┌─ Records shown

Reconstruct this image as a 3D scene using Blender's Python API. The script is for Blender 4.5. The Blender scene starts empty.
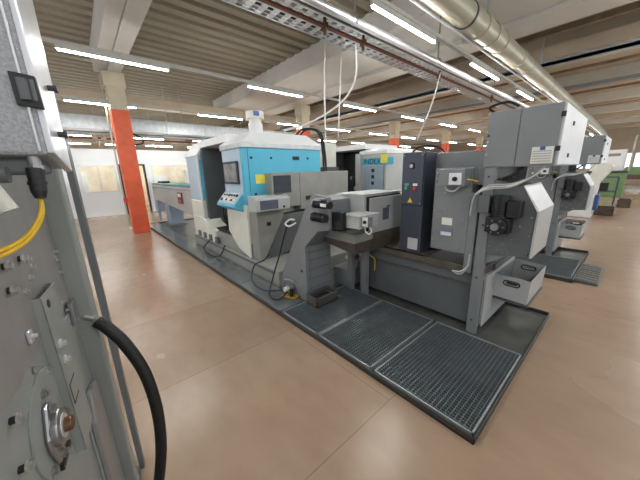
import bpy, bmesh, math, random
from mathutils import Vector, Matrix
random.seed(7)
PI = math.pi
SC = bpy.context.scene
COL = SC.collection

# ------------------------------------------------------------------ materials
def lin(c):
    c = c/255.0
    return c/12.92 if c <= 0.04045 else ((c+0.055)/1.055)**2.4
def rgb(t): return (lin(t[0]), lin(t[1]), lin(t[2]), 1.0)

def mat(name, col, rough=0.5, metal=0.0, var=0.06, scale=6.0, bump=0.0, bscale=60.0, spec=0.5, alpha=None, trans=0.0, stretch=None):
    m = bpy.data.materials.new(name); m.use_nodes = True
    nt = m.node_tree; b = nt.nodes['Principled BSDF']
    b.inputs['Roughness'].default_value = rough
    b.inputs['Metallic'].default_value = metal
    b.inputs['Specular IOR Level'].default_value = spec
    tc = nt.nodes.new('ShaderNodeTexCoord')
    mp = nt.nodes.new('ShaderNodeMapping'); nt.links.new(tc.outputs['Object'], mp.inputs['Vector'])
    if stretch: mp.inputs['Scale'].default_value = stretch
    n = nt.nodes.new('ShaderNodeTexNoise'); n.inputs['Scale'].default_value = scale
    n.inputs['Detail'].default_value = 5.0
    nt.links.new(mp.outputs['Vector'], n.inputs['Vector'])
    r = nt.nodes.new('ShaderNodeValToRGB')
    c = rgb(col)
    r.color_ramp.elements[0].position = 0.3; r.color_ramp.elements[1].position = 0.7
    r.color_ramp.elements[0].color = tuple(max(0, x*(1-var*1.6)) for x in c[:3])+(1,)
    r.color_ramp.elements[1].color = tuple(min(1, x*(1+var)) for x in c[:3])+(1,)
    nt.links.new(n.outputs['Fac'], r.inputs['Fac'])
    nt.links.new(r.outputs['Color'], b.inputs['Base Color'])
    if bump > 0:
        n2 = nt.nodes.new('ShaderNodeTexNoise'); n2.inputs['Scale'].default_value = bscale
        nt.links.new(tc.outputs['Object'], n2.inputs['Vector'])
        bp = nt.nodes.new('ShaderNodeBump'); bp.inputs['Strength'].default_value = bump
        bp.inputs['Distance'].default_value = 0.004
        nt.links.new(n2.outputs['Fac'], bp.inputs['Height'])
        nt.links.new(bp.outputs['Normal'], b.inputs['Normal'])
    if trans: b.inputs['Transmission Weight'].default_value = trans
    return m

def emat(name, col, strength):
    m = bpy.data.materials.new(name); m.use_nodes = True
    nt = m.node_tree; b = nt.nodes['Principled BSDF']
    b.inputs['Base Color'].default_value = rgb(col)
    b.inputs['Emission Color'].default_value = rgb(col)
    b.inputs['Emission Strength'].default_value = strength
    return m

M = {}
M['grey'] = mat('grey_paint', (124,128,131), 0.42, 0.0, 0.05, 4)
M['grey_dark'] = mat('grey_paint_dark', (94,98,100), 0.45, 0.0, 0.06, 4)
M['grey_light'] = mat('grey_paint_light', (176,179,178), 0.4, 0.0, 0.04, 4)
M['grey_warm'] = mat('grey_warm', (142,143,138), 0.42, 0.0, 0.07, 4)
M['grey_fg'] = mat('grey_green_paint', (140,145,142), 0.38, 0.0, 0.05, 7)
M['sheet_fg'] = mat('brushed_sheet', (150,147,146), 0.36, 0.25, 0.06, 9, stretch=(1,1,0.15))
M['hammer'] = mat('hammered_grey_enamel', (160,163,166), 0.5, 0.1, 0.16, 160, 0.6, 220)
M['bright'] = mat('bright_zinc_bolt', (200,200,200), 0.28, 0.8, 0.05, 20)
M['bluelabel'] = mat('faded_blue_label', (112,124,152), 0.5)
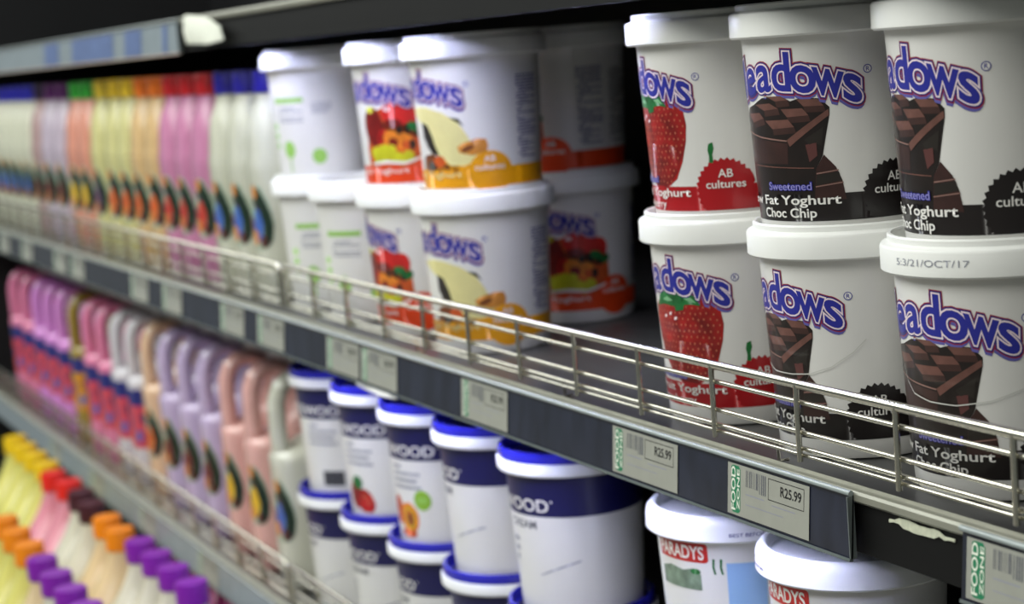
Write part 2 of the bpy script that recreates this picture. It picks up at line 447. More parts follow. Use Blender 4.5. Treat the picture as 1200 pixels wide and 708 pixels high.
def fruit_pic(body):
    P = Print()
    P.poly([(-54, 27), (-54, 44), (-50, 60), (-46, 76), (-30, 80), (-8, 80), (8, 74), (11, 56), (12, 40), (13, 27)], I_pe2, 0)
    P.poly(ell(-14, 60, 24, 11), I_seedk, 0)
    P.poly(ell(-30, 52, 8, 9), I_plum, 1)
    P.poly(ell(-42, 64, 12, 18), I_app, 1); P.poly(ell(-44, 79, 5, 3), I_gr, 2)
    for a in ((-20, 75.3, 11.1, 9.3), (-7.5, 73.7, 10, 9.3), (3, 69.1, 7.5, 9.3)): P.poly(ell(*a), I_plum, 2)
    P.poly(ell(-20, 66, 9, 4), I_app, 3); P.poly(ell(-25, 79, 3, 2), I_pink, 3)
    P.poly(ell(0, 62, 7, 4, 16, -.4), I_leaf, 4); P.poly(ell(8, 58, 5, 3.4, 16, .6), I_leaf, 4)
    P.poly(ell(-23, 53, 8, 7.4), I_pe, 4); P.poly(ell(-21, 49, 5, 4), I_app, 5)
    P.poly(ell(-10.4, 49, 8, 8), I_pe, 5); P.poly(ell(-9, 46, 4, 4), I_pe2, 6); P.poly(ell(1, 45.2, 9, 8), I_pe2, 5); P.poly(ell(-3, 46, 3.4, 4.4), I_seedk, 6)
    for a in ((-37, 41.4), (-31, 43), (-28.8, 38.3), (-22, 37), (-17, 35), (-13.5, 33), (-7.4, 36), (-33, 36), (-43, 40), (-40, 35), (-24, 42)): P.poly(ell(a[0], a[1], 5.4, 5.2, 14), I_gr, 6)
    P.poly([(-48, 31), (-30, 33), (-10, 31), (8, 36), (8, 34), (-10, 28.5), (-30, 30), (-48, 29)], I_white, 7)
    P.build('fruit_picture', body, tubmap)

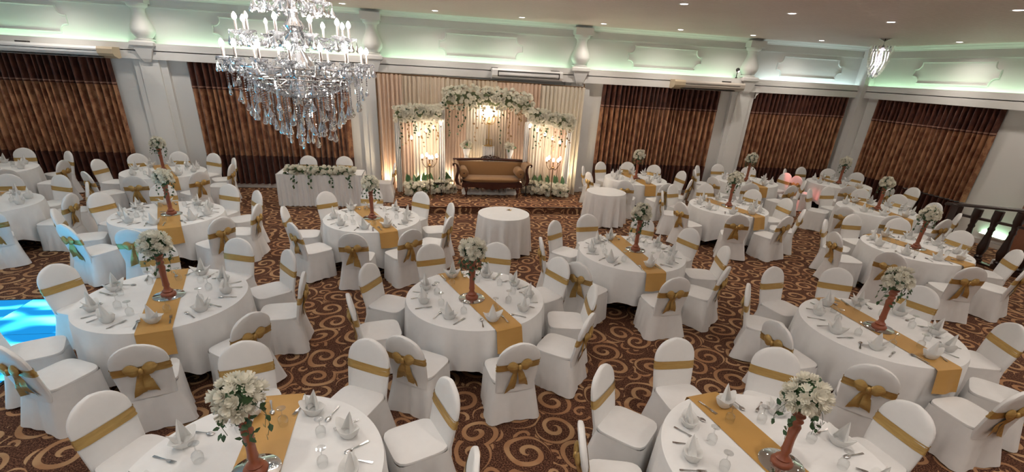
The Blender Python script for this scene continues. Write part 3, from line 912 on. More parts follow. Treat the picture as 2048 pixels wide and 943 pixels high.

└─

## Task details
Gather up the lines containing the word "More" from these records and copy them.

## The output
Write part 2 of the bpy script that recreates this picture. It picks up at line 447. More parts follow. Use Blender 4.5. Treat the picture as 1200 pixels wide and 708 pixels high.
The Blender Python script for this scene continues. Write part 3, from line 912 on. More parts follow. Treat the picture as 2048 pixels wide and 943 pixels high.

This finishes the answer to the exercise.